The History of Dorchester Athletic Club 

The History of Dorchester Athletic Club 

The present-day athletic club was formed during 1975, when some six interested people, led by 76-year-old Ralph Thompson, gathered together to form a club to be called Dorchester Athletic Club. Athletic activity had, of course, been taking place in the community long before this. In the nineteenth century the Eldridge Pope Brewery had a Horticultural and Athletic Club and there is a record of Dorchester Harriers competing against Weymouth Harriers in 1910. 
Dorchester AC has had a number of "homes" including the recreation grounds at King's Road and Weymouth Avenue, at the former Thomas Hardye School at Barnes Way and at the adjacent St Osmund’s School. 
The fledgling club soon started competing in the two main south-west T&F leagues, the Westward and the Avalon together with the more widely distributed Southern Women’s Leagues. Over winter it also started to compete Avalon Cross-country League. 
 
The Club's strongest period was in the mid-eighties when it was at the old Hardye's School. It became one of the dominant clubs in the region at both track and field and cross country. It was the Westward League champions in 1983, briefly breaking Yeovil’s long-term stranglehold on the league It also won two successive promotions in the Southern Women’s League from taking it from Division 4 in 1986 to Division 2 in 1987. Parallel with this league success, Dorchester athletes were also beginning to make their mark in national competition (see archives). 
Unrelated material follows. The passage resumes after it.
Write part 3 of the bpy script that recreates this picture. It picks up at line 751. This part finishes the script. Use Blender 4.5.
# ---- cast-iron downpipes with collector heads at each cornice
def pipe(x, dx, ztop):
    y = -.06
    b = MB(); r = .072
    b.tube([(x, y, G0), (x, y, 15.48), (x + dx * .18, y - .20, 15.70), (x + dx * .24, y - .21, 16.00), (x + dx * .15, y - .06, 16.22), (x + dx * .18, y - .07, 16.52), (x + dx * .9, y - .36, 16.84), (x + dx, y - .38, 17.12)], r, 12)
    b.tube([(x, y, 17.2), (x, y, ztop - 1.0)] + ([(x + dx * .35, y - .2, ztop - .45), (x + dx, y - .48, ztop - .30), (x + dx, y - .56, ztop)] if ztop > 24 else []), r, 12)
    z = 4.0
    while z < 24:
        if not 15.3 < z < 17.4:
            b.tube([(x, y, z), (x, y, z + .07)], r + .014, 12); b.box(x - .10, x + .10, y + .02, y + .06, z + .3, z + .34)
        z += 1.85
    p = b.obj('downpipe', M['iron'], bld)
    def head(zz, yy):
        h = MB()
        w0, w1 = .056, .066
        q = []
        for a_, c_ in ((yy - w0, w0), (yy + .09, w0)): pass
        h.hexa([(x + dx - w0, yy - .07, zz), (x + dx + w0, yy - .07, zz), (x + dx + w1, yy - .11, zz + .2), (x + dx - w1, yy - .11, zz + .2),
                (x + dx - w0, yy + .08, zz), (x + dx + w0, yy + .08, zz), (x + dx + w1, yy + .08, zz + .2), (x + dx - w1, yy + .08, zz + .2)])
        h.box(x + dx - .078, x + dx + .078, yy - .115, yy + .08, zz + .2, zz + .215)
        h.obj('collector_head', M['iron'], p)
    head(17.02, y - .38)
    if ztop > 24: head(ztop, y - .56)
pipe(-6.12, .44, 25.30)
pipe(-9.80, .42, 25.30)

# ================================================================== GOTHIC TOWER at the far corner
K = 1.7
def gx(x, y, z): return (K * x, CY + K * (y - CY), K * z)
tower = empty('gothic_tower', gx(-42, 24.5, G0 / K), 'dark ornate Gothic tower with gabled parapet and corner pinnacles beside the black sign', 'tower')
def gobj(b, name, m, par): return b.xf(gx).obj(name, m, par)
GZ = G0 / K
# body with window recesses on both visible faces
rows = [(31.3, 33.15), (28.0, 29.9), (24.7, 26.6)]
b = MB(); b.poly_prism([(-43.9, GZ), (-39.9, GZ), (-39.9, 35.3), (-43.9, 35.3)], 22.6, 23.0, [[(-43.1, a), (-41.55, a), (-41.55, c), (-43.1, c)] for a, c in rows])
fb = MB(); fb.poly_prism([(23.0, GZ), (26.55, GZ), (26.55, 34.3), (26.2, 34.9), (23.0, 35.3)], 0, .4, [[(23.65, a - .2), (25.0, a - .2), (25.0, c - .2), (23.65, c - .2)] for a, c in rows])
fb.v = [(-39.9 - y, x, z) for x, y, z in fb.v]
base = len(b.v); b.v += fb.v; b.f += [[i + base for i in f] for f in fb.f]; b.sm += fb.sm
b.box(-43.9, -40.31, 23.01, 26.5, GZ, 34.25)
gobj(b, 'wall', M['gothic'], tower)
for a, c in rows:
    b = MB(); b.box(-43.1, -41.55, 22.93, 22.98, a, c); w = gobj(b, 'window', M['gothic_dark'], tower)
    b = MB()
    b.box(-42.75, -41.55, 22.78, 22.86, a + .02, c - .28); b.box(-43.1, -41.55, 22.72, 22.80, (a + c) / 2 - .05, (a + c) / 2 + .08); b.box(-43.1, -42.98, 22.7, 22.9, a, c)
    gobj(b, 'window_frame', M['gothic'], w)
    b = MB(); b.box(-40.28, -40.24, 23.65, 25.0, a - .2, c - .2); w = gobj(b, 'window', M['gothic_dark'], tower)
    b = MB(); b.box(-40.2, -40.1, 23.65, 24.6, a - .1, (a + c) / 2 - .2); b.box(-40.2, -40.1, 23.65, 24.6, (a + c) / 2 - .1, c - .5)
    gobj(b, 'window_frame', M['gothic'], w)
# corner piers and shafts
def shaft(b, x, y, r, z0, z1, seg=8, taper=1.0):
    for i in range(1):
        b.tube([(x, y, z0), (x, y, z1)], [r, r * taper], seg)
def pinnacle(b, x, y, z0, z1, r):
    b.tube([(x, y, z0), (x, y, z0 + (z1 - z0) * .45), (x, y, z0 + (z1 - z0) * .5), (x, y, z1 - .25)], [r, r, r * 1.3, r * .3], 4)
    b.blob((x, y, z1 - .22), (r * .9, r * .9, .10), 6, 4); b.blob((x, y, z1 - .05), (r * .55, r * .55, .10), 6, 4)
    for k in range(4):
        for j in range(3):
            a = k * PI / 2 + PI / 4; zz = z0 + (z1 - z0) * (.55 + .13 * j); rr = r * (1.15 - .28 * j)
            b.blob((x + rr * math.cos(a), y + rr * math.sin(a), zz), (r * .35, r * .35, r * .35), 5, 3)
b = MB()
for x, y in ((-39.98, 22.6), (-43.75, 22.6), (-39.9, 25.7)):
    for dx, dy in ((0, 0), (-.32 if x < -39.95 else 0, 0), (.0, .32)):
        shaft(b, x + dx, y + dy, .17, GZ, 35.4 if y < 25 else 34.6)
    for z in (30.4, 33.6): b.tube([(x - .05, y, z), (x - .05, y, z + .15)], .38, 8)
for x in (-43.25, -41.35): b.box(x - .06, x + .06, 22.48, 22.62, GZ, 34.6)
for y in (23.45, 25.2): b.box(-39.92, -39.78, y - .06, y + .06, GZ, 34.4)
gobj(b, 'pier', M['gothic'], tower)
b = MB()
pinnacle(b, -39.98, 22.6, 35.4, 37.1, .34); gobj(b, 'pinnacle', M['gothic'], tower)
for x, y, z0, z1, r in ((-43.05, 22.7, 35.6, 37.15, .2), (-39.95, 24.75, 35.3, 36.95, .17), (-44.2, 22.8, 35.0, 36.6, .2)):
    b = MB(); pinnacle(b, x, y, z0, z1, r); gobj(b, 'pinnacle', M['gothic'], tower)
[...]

Over this time the club developed its tradition of serving the wider community of west and central Dorset with members joining from places such as Wareham, Lyme Regis and Swanage. 
With the amalgamation of the boys’ and girls’ upper schools in Dorchester, the athletics club moved to its current home, The Thomas Hardye School, where a flat 400m grass track and a fine new Sportshall were available. 
 
The Westward and Avalon leagues merged in 1991 to form the South West Athletics League. DAC was a founder member of the league and has continued to compete in it ever since. 
A new step forward occurred in 2008 when Dorchester AC, Wimborne AC and Poole AC agree to come together to form a joint (composite) team to be called “Team Dorset”. Weymouth St Paul’s Harriers AC soon came on board. In 2011 the team became an official part of the new Team Dorset Athletic Network sponsored by England Athletics. Composite teams allowed athletes to compete at higher levels than possible for their individual clubs. 
 
Instead of just donning their green and yellow vests for competing alone as Dorchester Athletic Club, its members now also had the opportunity to wear the pale blue kit of Team Dorset for regional league competition across the whole of southern England.